>> Begin Records provided

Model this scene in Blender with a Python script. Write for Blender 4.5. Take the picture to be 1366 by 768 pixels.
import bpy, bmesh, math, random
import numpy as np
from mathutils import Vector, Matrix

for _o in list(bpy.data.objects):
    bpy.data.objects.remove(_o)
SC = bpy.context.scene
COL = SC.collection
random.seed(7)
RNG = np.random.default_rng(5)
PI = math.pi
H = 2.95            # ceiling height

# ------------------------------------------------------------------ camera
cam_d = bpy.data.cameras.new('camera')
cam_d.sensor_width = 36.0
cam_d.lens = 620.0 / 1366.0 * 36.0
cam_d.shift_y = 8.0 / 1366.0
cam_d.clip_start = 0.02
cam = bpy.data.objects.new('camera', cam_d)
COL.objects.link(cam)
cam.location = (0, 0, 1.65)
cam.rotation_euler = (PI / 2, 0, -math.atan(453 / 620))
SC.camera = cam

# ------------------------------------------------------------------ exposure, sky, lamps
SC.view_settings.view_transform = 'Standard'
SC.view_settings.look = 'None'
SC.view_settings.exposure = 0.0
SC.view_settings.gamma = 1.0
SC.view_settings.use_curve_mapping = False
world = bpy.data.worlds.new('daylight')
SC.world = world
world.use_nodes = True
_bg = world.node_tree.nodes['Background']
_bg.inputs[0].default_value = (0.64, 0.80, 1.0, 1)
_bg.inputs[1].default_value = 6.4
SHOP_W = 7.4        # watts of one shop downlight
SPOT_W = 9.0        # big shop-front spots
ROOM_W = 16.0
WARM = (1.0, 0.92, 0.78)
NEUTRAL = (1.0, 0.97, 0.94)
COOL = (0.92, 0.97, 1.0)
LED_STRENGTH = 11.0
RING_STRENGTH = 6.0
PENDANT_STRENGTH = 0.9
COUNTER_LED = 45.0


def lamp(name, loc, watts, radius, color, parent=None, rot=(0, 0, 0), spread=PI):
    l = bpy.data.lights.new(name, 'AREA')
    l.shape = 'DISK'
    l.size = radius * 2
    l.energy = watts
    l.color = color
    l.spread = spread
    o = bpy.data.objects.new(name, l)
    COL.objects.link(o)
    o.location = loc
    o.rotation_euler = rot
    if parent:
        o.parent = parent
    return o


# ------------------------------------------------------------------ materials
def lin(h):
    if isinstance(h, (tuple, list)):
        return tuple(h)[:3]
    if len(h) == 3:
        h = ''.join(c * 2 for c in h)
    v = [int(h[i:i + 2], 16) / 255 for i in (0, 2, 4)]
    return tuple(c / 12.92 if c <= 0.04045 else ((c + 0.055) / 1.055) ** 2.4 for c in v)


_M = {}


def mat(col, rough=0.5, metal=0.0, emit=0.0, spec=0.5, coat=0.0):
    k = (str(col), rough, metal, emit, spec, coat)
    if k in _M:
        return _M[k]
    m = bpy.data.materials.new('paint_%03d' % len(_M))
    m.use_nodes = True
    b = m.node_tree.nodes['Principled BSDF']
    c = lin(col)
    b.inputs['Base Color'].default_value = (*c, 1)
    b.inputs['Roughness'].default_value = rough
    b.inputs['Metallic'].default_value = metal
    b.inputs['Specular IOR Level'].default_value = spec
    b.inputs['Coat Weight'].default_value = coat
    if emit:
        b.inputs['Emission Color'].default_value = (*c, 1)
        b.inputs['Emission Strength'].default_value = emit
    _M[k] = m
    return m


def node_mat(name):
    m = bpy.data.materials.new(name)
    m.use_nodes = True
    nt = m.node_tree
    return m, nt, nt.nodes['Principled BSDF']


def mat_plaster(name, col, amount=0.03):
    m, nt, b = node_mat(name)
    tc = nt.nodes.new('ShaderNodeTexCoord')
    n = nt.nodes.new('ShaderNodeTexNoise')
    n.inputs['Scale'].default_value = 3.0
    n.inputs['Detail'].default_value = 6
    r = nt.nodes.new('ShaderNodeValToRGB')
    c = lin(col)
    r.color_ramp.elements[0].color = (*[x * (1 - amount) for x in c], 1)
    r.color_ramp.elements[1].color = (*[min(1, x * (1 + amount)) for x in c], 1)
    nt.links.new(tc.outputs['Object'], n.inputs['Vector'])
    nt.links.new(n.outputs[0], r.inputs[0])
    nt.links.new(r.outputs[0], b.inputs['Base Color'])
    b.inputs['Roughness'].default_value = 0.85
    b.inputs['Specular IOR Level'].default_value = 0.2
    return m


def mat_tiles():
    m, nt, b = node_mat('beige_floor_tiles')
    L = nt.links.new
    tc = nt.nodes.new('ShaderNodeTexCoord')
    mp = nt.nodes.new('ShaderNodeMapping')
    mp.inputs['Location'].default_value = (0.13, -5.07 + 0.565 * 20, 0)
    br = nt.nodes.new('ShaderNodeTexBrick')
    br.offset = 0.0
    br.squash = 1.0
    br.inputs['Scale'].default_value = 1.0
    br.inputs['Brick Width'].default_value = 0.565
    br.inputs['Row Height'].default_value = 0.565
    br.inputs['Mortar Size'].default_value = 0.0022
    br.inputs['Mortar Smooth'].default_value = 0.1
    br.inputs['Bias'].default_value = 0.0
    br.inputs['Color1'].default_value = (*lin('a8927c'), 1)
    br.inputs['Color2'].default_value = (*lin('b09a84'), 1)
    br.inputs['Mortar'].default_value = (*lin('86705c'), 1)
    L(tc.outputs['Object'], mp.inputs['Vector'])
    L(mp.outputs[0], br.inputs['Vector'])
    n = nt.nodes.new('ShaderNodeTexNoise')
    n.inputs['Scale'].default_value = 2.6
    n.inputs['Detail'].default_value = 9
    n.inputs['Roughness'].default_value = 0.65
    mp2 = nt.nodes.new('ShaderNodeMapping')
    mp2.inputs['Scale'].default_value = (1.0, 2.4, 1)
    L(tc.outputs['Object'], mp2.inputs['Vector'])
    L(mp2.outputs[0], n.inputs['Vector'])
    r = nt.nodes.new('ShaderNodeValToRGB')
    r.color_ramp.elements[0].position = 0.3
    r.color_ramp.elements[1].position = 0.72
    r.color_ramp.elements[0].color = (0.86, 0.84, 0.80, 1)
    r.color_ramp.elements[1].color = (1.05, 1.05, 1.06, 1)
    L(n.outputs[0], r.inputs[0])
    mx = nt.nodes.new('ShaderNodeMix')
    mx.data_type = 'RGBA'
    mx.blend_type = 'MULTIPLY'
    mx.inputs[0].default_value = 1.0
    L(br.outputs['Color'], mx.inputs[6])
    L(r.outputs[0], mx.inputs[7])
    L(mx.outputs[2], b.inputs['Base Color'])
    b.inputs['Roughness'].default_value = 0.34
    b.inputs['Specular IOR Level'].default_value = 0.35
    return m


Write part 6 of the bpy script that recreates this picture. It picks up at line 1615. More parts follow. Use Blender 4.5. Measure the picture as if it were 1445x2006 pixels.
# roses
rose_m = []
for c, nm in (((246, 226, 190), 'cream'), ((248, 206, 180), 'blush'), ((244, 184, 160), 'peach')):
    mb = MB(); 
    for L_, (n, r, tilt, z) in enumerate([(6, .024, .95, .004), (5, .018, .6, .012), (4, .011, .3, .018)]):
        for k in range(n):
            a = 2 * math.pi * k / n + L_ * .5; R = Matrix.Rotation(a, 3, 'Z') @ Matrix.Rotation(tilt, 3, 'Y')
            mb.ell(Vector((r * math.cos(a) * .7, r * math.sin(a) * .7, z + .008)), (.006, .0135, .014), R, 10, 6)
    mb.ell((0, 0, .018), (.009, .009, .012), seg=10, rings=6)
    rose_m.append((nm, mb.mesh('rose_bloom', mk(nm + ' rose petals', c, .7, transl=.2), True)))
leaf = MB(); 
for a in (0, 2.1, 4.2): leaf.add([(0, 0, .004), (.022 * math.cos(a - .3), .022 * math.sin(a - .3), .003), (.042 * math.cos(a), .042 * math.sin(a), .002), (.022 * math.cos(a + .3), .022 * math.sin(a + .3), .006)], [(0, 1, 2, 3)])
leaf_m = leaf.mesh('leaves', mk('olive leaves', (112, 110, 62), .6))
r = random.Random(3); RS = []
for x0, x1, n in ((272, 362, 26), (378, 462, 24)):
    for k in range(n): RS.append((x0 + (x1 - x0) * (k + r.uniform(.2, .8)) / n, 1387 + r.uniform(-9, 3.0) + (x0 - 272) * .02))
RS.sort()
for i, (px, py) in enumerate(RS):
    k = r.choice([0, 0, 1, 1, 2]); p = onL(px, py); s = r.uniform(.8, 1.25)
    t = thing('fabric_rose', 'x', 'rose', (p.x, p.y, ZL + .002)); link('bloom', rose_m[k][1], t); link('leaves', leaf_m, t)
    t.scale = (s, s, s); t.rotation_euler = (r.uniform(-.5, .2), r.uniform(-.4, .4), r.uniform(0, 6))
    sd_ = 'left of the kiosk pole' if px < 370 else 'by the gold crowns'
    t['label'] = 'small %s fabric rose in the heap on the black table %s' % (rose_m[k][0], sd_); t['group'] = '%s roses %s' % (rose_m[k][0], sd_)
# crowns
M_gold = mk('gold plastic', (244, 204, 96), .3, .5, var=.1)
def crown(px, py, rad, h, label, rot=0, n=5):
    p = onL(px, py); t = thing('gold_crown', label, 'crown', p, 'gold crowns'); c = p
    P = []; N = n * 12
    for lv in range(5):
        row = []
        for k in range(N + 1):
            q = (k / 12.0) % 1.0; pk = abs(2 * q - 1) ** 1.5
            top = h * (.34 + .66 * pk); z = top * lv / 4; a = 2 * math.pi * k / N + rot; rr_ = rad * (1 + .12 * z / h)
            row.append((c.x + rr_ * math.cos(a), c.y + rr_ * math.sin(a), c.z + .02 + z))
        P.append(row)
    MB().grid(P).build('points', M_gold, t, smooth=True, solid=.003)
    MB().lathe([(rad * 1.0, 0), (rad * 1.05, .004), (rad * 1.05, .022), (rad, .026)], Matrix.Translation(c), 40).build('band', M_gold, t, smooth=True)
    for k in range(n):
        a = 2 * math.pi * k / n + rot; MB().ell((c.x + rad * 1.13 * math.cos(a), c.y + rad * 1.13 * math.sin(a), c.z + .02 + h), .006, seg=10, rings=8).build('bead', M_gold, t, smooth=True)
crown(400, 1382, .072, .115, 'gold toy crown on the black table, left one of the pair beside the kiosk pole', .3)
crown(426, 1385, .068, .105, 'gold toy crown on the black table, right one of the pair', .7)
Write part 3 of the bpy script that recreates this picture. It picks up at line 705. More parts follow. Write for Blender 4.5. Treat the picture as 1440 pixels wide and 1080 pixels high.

>> End Records provided

Problem to solve:
Tally the lines of the listing that include "scene". Reply with nothing but the count.

Answer to the problem:
2